**PROBLEM DETAILS**:
Track down the lines that contain "Blender" and copy them.
[Begin DATA SHOWN]
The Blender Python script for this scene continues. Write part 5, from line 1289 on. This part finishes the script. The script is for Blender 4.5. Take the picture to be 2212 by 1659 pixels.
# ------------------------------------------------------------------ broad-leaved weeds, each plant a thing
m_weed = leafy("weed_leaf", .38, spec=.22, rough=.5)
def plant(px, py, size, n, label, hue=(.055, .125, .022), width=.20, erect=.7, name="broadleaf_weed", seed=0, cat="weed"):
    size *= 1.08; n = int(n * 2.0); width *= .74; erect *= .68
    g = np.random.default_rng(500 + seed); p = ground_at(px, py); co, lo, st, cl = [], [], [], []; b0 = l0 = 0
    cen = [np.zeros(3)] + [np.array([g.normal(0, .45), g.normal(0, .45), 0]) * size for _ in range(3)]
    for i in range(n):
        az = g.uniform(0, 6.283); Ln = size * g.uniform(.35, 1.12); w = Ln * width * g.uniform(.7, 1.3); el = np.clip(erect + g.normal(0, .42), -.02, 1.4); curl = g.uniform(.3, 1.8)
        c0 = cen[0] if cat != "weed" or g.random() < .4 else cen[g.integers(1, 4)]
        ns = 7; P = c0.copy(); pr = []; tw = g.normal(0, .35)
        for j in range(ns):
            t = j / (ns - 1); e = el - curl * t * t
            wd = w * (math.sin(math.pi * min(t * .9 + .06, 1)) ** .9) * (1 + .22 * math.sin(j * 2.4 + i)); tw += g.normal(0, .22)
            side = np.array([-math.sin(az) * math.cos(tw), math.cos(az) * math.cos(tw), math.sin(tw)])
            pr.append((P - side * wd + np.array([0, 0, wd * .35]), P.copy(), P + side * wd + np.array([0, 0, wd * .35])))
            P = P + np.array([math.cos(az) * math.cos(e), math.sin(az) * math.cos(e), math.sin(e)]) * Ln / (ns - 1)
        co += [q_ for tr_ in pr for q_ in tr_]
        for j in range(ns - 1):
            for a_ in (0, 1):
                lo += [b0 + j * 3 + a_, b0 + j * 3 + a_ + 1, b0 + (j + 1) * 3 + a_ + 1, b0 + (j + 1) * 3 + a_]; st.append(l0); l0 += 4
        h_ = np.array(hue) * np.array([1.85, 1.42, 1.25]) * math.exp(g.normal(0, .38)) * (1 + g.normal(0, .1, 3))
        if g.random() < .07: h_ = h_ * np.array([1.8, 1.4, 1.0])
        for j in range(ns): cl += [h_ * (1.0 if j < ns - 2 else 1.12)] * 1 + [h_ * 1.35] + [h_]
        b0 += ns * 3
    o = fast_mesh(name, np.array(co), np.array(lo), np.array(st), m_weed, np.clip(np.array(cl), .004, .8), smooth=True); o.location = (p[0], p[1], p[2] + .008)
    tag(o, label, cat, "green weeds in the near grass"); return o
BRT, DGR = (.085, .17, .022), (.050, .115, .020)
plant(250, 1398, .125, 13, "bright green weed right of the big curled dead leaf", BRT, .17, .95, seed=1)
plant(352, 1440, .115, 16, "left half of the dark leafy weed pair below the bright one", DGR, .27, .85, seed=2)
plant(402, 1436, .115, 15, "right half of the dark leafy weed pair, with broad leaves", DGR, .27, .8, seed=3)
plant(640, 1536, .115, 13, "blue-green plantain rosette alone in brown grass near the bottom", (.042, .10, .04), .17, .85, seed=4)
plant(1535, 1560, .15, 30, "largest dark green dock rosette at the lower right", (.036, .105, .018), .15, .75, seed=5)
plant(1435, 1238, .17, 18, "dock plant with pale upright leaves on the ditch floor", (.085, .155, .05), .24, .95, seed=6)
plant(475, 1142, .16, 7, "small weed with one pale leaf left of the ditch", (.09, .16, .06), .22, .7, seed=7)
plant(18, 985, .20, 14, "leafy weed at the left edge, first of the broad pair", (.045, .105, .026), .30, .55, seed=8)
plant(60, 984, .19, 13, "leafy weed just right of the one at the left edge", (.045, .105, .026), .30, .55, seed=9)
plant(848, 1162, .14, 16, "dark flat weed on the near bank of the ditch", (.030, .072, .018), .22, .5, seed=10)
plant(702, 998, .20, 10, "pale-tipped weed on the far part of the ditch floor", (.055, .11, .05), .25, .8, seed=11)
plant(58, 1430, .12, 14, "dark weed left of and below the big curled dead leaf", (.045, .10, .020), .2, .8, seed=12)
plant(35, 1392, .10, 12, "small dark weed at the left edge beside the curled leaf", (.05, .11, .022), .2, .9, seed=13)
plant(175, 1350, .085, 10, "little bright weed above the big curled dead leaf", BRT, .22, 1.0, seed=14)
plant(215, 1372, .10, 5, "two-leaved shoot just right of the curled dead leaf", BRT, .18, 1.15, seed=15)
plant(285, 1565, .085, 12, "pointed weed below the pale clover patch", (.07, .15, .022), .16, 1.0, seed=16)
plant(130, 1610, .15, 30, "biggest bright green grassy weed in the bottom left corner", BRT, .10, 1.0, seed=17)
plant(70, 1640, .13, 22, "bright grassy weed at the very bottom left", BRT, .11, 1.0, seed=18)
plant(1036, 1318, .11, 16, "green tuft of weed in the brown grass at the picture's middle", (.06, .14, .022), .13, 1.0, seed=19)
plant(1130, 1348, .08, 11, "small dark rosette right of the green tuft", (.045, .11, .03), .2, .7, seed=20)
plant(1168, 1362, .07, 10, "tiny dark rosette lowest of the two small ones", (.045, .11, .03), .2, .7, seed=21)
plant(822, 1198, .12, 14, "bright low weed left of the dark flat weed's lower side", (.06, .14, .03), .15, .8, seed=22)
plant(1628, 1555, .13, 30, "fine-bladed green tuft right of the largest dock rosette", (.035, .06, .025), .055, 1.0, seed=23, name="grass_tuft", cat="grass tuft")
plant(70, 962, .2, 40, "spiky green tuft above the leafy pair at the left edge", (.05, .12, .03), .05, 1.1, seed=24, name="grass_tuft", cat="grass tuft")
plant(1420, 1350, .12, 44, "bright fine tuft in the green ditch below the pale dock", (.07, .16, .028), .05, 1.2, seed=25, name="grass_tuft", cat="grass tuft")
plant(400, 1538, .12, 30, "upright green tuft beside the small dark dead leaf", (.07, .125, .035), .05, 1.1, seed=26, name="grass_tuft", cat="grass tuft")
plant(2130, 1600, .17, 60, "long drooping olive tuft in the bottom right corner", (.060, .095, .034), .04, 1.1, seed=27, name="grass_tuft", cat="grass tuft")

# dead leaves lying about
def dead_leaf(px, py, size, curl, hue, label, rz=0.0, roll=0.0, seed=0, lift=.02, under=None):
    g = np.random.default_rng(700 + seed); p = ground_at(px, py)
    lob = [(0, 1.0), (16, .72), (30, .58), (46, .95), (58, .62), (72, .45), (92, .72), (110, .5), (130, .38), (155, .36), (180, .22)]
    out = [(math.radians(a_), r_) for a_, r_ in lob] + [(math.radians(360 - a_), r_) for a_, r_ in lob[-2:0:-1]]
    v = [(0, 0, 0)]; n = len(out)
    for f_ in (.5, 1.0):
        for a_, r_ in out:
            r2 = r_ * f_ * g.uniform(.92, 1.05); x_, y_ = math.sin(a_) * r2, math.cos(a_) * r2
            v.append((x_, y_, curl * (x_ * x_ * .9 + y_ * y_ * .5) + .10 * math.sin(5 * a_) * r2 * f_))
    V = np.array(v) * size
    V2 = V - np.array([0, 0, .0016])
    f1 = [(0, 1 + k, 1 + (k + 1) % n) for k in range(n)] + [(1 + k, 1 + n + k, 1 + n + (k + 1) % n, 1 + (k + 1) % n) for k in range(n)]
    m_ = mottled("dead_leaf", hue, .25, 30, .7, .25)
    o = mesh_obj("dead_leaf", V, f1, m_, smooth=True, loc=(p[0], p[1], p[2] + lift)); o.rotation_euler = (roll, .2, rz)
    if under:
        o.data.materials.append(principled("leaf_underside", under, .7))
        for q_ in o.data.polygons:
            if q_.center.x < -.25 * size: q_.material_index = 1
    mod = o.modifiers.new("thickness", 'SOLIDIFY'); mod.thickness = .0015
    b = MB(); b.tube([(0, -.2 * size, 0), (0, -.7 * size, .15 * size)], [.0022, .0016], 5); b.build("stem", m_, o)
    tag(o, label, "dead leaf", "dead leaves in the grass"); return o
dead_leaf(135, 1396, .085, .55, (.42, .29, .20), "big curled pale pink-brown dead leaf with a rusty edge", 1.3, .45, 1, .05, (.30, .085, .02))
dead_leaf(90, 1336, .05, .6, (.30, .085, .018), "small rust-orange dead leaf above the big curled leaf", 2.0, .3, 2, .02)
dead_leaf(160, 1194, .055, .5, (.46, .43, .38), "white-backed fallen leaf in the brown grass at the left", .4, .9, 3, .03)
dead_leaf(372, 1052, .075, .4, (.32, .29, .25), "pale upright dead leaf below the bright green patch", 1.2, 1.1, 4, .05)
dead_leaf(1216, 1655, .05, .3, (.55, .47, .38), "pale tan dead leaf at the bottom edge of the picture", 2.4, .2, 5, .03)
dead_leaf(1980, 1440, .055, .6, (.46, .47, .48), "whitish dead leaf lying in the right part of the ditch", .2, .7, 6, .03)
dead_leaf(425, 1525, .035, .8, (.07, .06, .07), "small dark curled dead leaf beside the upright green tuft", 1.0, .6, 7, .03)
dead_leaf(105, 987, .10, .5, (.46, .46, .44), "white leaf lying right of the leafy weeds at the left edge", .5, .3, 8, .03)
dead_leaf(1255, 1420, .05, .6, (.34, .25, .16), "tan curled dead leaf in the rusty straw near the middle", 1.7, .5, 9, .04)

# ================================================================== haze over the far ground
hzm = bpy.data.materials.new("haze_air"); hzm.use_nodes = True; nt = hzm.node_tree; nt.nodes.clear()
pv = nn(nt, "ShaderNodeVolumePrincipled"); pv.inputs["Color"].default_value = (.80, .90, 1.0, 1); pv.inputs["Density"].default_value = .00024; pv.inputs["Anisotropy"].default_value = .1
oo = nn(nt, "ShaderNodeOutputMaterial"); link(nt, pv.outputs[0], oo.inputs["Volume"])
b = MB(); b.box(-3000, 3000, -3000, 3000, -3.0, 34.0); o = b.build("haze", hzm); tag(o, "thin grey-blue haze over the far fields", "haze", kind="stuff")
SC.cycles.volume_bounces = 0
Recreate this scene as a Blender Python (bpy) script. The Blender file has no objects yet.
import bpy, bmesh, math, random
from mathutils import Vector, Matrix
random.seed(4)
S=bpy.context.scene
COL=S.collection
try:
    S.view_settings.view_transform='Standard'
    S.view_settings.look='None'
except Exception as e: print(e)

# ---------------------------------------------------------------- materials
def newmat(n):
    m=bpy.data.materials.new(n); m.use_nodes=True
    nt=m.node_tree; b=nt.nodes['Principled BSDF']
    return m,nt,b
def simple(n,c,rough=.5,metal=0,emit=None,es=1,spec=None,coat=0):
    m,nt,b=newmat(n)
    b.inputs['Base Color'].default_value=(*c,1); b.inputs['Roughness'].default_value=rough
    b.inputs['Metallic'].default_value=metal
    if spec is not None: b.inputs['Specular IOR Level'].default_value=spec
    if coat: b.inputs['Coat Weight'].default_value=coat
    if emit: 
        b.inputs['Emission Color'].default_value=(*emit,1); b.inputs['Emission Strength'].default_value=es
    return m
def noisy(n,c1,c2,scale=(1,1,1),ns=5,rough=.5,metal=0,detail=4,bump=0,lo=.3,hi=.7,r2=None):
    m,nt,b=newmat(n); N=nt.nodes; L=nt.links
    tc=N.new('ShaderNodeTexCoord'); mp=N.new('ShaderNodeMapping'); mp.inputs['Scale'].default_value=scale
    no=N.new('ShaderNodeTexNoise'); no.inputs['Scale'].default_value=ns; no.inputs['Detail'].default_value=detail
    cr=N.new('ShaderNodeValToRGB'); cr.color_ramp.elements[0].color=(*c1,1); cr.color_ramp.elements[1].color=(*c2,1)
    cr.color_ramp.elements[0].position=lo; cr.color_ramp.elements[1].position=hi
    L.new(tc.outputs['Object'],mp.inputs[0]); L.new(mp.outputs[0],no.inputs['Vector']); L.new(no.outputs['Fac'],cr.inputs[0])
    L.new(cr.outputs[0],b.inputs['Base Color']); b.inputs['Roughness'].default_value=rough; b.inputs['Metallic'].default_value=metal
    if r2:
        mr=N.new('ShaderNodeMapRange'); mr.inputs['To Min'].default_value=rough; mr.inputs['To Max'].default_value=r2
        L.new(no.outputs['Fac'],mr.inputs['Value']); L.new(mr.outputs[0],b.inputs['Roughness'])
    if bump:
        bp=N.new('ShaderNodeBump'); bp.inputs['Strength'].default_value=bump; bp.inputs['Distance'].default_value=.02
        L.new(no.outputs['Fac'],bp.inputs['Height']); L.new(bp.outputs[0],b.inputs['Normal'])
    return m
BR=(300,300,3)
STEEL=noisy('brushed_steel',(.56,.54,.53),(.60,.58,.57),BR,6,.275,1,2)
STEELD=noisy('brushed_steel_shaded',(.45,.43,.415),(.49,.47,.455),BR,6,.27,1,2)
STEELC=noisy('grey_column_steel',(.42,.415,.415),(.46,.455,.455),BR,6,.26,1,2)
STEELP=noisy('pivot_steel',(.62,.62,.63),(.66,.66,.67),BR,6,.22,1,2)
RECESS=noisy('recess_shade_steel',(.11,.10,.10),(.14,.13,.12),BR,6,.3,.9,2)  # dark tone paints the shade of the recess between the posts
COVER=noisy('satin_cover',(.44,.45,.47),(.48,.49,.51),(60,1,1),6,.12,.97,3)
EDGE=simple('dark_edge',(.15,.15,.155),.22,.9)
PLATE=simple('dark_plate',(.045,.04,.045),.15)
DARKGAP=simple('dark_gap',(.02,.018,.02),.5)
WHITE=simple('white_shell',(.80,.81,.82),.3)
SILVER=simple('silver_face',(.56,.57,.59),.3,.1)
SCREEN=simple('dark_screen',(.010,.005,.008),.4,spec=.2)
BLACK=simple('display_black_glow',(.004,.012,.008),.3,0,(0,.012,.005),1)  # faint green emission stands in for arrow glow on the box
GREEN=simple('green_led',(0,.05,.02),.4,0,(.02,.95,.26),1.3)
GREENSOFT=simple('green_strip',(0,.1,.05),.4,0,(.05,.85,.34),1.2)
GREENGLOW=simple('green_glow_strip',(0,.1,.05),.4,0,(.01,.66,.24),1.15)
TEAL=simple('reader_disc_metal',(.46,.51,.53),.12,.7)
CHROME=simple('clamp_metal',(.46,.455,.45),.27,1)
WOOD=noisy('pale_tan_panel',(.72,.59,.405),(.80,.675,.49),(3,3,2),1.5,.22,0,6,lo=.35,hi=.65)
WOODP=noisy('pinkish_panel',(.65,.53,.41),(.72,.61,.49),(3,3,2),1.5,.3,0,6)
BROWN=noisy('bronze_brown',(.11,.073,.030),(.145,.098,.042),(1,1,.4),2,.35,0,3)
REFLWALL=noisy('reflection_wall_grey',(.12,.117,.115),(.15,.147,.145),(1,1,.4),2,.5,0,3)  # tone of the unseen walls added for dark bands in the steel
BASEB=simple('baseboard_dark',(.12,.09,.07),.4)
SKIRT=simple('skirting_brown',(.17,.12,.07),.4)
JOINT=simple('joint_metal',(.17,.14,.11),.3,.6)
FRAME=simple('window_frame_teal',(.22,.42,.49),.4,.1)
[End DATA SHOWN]
**THE RESPONSE**:
The Blender Python script for this scene continues. Write part 5, from line 1289 on. This part finishes the script. The script is for Blender 4.5. Take the picture to be 2212 by 1659 pixels.
Recreate this scene as a Blender Python (bpy) script. The Blender file has no objects yet.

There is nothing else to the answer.